Father's age is three times the sum of age of his two children. After 5 years his age will be twice the sum of ages of two children. Find the age of father.
Let the present age of father be x years and the present ages of his two children’s be y and z years.
The present age of father is three times the sum of the ages of the two children’s. Thus, we have
$x=3(y+z)$
$\Rightarrow y+z=\frac{x}{3}$
After 5 years, father's age will be $(x+5)$ years and the children's age will be $(y+5)$ and $(z+5)$ years. Thus using the given information, we have
$x+5=2\{(y+5)+(z+5)\}$
$\Rightarrow x+5=2(y+5+z+5)$
$\Rightarrow x=2(y+z)+20-5$
$\Rightarrow x=2(y+z)+15$
So, we have two equations
$y+z=\frac{x}{3}$
$x=2(y+z)+15$
Here x, y and z are unknowns. We have to find the value of x.

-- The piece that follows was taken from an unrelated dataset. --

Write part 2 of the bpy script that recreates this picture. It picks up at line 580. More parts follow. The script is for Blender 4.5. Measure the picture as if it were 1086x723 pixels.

Substituting the value of $(y+z)$ from the first equation in the second equation, we have
By using cross-multiplication, we have
$x=\frac{2 x}{3}+15$
$\Rightarrow x-\frac{2 x}{3}=15$
$\Rightarrow x\left(1-\frac{2}{3}\right)=15$
$\Rightarrow \frac{x}{3}=15$
$\Rightarrow x=15 \times 3$
$\Rightarrow x=45$
Hence, the present age of father is 45 years.